PITTSBURGH (KDKA) -- A 97-year-old U.S. Navy veteran fears she'll pass away before the IRS puts her check in the mail. The woman's daughter reached out to KDKA News for help, saying she's sent every requested piece of paperwork, but after 15 months of waiting, no luck.

KDKA's Meghan Schiller sat down with the family and found out why a resolution would mean so much.

"I'd like her to see the money, it'd be a real gift," said Cindy Giovannitti, Julia Strelec's daughter.

Giovannitti reached out to KDKA after more than year of no answers from the IRS regarding her 97-year-old mother's 2019 income tax return.

"It's frustrating, it's been maddening, and its turning into a full-time job," she said.

Giovannitti spends hours standing at her computer.

"I've made dozens and dozens of phone calls, written lots of letters, talked to a lot of different people," she said.

She's calling the IRS to figure out why her mom's 2019 income tax return check never arrived in the mail.

"[It's] $6,500," said World War II veteran Julia Strelec.

KDKA's Meghan Schiller said, "That's good money."

"Yeah, I could use a lot of it," said Strelec.

Strelec's 2020 return already landed in the mailbox, so what's the hold up?

"[The IRS said] your father died, so we need his death certificate, and then they said we need your mother's birth certificate," said Giovannitti. "Have fun digging up a birth certificate from that time. From 1924."

But she did, because for her mom - that check means independence.

"I'd like to go see my older sister," said Strelec. "She's bedfast and I'd like to go see her."

For Giovannitti, it's standing up for the woman who always looked out for her.

"She's 97. And she worries about things," she said. "Elderly people worry about everything, and now this is one more thing that she has to worry about."

Strelec admits she's not a fan of getting old.

"Life gets boring when you get older, you do nothing, you know?" Strelec said.

But she'd feel a whole lot better if she could check this looming task off her list.

"I can't imagine it taking that long," said Strelec.

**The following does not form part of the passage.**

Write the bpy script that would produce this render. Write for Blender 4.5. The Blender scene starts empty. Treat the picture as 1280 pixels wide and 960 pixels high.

She saw a lot in World War II, and never thought her nagging unfinished business would involve a simple tax return.

"I always tell my daughter they're waiting until I die so they don't have to send it to me," said Strelec.

The IRS tells KDKA's Meghan Schiller it cannot comment on specific taxpayers, but we made sure to get Strelec's story and information into the right person's hands. We will provide an update when the check arrives in the mail.